Urumqi | Teen Ink

Urumqi

February 7, 2008
By Anonymous

I tug at my grandmother’s hand gently as we push through the crowds of the morning market in Urumqi. The vendors’ cries hover at a certain pitch, blending with the aroma of fresh dim sum and spicy meat. I steer her toward my most anticipated destination—the naan stand.

“One yuan for two! Cheap naan!”

Naan is a local specialty: flat, baked bread popular among Uyghurs, the largest ethnic minority of Xinjiang in Northwest China. Delicious plain or combined with spiced mutton, it is a staple for even the Chinese immigrants who live here. The Uyghur vendor bags four from the stacked naan on the stand and hands them to me. I hug the still-warm bread to my chest and smile. We begin walking home at a steady pace; grandmother’s bound feet fail to hinder her strength. The street is thick with people. Someone steps on my foot, and I jump. But I am used to this lack of personal space.

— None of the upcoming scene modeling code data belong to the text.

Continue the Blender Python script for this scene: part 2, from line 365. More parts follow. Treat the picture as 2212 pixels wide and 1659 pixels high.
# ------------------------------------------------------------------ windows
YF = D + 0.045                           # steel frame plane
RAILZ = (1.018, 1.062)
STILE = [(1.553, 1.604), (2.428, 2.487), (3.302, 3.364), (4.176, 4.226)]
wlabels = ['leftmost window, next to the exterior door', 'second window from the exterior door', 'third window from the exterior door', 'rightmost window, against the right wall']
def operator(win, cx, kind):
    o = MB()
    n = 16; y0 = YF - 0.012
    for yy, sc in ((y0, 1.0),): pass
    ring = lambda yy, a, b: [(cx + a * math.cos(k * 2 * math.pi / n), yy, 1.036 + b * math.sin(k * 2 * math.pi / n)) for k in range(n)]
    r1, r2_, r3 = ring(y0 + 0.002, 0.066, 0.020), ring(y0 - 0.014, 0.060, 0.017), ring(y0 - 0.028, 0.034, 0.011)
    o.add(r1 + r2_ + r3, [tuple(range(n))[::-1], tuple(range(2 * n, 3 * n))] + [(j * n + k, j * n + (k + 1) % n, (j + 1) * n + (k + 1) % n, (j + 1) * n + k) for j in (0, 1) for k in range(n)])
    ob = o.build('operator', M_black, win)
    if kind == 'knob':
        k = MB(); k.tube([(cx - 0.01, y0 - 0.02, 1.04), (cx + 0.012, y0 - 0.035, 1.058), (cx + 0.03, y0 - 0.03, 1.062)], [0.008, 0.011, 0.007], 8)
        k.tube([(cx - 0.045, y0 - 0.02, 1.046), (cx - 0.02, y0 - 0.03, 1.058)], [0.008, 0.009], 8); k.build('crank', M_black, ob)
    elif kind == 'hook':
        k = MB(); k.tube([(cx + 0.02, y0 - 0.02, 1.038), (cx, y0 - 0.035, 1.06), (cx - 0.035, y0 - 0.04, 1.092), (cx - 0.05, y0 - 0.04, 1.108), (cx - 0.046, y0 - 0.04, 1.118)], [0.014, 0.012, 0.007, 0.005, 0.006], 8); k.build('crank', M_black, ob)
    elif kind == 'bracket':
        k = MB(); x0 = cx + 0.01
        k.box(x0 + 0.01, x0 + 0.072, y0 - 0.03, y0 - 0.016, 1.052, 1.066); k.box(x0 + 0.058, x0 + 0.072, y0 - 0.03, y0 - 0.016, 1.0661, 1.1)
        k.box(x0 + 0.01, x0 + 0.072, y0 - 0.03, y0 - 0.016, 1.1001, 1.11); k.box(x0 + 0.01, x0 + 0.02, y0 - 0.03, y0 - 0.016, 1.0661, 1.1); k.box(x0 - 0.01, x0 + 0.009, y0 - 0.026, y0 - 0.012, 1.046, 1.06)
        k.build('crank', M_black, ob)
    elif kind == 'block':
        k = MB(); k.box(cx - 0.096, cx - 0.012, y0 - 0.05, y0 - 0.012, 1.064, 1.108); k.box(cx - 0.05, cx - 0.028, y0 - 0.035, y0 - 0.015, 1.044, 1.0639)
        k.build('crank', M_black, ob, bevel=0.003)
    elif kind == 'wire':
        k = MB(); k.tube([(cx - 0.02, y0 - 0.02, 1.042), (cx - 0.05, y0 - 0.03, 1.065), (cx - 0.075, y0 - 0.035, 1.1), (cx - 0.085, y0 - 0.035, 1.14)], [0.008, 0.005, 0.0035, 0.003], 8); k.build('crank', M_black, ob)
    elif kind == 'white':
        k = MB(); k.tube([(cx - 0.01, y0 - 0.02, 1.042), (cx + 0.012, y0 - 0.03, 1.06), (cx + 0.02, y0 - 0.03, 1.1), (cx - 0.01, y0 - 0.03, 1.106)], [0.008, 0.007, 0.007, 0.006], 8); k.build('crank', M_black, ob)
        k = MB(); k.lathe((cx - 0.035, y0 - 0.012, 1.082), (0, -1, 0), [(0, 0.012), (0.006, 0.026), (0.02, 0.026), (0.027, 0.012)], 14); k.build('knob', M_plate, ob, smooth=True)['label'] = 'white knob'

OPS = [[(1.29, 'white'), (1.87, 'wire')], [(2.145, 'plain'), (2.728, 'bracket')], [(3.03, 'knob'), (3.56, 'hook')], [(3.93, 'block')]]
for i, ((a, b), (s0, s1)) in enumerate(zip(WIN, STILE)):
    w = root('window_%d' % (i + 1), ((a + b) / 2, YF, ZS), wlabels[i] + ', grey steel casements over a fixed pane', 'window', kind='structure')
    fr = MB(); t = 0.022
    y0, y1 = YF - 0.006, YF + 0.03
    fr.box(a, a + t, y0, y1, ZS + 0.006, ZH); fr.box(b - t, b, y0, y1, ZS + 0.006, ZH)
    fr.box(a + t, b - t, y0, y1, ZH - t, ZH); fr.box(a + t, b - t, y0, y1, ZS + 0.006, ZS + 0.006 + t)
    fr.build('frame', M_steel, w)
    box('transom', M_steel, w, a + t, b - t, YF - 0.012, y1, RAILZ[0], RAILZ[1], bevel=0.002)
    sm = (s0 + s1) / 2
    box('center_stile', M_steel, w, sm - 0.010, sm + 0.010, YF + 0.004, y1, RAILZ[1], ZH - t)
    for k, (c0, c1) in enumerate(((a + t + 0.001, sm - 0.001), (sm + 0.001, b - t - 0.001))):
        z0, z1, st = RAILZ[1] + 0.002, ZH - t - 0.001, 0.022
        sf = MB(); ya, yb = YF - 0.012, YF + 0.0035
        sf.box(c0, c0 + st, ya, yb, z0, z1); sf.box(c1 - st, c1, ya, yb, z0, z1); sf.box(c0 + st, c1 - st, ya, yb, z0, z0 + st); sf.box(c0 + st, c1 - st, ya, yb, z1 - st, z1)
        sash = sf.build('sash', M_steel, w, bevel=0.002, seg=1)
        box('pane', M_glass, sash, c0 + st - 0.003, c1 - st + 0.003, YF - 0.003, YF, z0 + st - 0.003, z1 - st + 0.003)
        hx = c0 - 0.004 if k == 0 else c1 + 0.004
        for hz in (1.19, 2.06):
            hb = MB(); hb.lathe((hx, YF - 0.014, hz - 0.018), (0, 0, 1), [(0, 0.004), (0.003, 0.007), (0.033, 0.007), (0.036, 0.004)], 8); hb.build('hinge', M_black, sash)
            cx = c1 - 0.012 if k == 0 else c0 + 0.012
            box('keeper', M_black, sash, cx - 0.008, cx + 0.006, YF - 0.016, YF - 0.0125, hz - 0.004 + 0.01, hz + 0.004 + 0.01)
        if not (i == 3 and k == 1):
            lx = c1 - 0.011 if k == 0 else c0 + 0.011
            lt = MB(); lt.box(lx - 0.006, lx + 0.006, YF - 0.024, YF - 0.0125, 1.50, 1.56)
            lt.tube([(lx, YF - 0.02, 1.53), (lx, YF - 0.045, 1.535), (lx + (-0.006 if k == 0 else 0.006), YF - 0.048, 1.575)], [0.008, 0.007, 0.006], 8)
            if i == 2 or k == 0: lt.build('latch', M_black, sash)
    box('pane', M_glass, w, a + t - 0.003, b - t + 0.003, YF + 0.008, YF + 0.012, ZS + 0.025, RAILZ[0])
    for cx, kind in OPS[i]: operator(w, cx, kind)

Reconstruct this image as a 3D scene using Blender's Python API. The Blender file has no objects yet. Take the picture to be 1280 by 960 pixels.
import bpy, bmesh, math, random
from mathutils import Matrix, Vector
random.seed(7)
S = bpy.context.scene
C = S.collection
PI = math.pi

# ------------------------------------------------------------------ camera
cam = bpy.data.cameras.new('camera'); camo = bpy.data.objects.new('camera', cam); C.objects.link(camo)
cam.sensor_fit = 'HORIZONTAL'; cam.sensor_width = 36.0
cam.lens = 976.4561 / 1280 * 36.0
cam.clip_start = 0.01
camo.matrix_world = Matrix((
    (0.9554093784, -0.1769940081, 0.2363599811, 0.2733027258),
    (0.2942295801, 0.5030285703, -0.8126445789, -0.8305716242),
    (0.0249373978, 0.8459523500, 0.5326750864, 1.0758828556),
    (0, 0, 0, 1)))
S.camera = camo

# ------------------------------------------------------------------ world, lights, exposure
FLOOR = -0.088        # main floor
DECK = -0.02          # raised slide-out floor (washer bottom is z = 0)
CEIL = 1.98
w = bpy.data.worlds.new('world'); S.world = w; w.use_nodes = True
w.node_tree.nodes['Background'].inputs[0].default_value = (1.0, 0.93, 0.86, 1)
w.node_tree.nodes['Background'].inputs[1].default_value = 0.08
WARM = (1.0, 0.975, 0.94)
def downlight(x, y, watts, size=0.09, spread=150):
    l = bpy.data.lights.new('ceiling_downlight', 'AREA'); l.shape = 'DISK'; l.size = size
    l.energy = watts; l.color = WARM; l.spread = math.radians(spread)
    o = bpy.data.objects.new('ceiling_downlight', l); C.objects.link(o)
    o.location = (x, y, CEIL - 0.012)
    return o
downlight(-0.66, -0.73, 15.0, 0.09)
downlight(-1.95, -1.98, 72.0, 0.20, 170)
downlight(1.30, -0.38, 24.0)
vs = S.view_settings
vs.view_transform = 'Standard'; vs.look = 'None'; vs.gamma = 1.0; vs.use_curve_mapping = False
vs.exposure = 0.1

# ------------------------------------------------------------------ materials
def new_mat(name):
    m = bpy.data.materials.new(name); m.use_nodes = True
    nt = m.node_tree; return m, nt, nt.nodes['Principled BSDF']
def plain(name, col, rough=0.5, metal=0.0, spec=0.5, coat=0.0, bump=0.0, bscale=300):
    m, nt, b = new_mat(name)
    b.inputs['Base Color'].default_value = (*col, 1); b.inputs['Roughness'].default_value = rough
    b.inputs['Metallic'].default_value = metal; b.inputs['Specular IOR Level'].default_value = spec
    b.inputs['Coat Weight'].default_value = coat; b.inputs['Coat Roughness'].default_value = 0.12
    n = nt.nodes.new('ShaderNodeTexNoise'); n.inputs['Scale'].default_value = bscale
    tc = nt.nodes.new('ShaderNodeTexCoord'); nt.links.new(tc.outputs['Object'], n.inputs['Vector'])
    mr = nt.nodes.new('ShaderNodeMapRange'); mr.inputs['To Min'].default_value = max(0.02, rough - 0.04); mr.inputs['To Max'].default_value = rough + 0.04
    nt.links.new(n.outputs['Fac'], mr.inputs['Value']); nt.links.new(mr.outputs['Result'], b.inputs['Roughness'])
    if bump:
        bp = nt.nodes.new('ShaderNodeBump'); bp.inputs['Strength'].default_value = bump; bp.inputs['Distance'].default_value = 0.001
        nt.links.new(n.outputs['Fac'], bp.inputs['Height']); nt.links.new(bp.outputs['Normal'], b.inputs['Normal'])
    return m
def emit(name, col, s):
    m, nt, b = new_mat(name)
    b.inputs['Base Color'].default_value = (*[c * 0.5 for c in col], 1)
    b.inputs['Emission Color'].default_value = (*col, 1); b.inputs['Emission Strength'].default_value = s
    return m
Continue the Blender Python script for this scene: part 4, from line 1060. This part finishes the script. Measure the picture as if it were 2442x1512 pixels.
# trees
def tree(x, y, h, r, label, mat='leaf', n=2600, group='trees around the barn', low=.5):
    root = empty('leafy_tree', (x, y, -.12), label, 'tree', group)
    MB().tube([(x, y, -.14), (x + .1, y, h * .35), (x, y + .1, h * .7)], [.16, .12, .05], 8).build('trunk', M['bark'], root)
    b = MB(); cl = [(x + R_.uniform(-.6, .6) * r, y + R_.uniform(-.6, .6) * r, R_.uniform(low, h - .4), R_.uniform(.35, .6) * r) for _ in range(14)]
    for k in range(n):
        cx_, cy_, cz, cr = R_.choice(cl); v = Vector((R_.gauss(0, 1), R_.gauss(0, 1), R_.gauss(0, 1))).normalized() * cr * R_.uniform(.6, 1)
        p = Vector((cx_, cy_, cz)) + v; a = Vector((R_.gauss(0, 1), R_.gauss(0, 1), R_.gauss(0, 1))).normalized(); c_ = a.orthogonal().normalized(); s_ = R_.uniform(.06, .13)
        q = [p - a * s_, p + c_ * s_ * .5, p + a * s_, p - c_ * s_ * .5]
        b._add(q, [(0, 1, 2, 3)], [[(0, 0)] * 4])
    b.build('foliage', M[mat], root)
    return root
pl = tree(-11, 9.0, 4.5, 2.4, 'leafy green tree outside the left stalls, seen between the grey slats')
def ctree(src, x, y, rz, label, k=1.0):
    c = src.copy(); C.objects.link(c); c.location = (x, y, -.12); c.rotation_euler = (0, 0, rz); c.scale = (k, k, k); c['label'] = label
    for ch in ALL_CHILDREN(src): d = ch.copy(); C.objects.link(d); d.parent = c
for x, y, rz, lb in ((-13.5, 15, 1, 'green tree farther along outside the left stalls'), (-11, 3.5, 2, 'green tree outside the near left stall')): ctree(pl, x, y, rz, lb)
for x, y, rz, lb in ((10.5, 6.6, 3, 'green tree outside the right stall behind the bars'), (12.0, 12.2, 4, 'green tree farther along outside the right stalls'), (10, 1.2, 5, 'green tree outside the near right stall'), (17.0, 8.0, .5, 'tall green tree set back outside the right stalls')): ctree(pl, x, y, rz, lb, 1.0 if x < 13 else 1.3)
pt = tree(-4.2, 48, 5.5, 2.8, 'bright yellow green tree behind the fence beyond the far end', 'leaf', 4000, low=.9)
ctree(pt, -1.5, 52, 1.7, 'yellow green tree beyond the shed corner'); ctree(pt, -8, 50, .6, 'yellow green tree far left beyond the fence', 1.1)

We pass the skyscrapers. To my left, a building with hollow windows and missing bricks is still under construction. My friends and I, starved for adventure, climbed it a couple weeks ago, forgetting parents’ warnings. The city was our playground then, and we were drawn by our overactive imaginations to its towering promise. Standing on top of the building, I inhaled the stale air and saw my city stretched out before me. I loved it passionately, for its noise—the noise of open-air markets, frustrated traffic, and the children’s delighted screams as we pretended to be explorers and conquerors…it was then that I was again filled with a reoccurring desire to write of the crooked building’s hidden beauty. I longed to tell the world of the richness of life that I observed daily.

On my right, I can make out outlines of the elderly stretching and doing taichi at the park. I imitate the group of Uyghur girls dancing to middle-eastern music and flipping their braids. Urumqi is a city of contradictions. The Uyghur and the Chinese live on a delicate balance, with the two cultures overlapping and crossing each other’s thin boundaries. I grow up oblivious to the politics of the Chinese struggle for power in Xinjiang. I know only that I love walking home from school in knee-deep snow and hearing Turkish accordions play in the distance. I love finding that the Uyghur kids had the same rules for “Hide and Seek.”

One more block, and we enter the courtyard. It is already peppered with people milling about, chatting. The grandfather next door plays Chinese checkers with his daughter, and I join the cluster of onlookers and clamour to participate in the next round. I tear off a piece of the naan and pass the rest around to old and young hands. We are a family, sharing without hesitation. The adults speak of the homelands they left behind for Xinjiang, a land with a name that translates to “New Frontier.” In coming here, they have forged a new culture of Uyghur and Han traditions among neighbours who leave their doors open and chat under grapevine canopies while sipping tea. I am a part of that fusion of cultures, a child of pioneers. And when I leave behind a continent, I will always carry with me the richness of our differences and the courage of understanding them.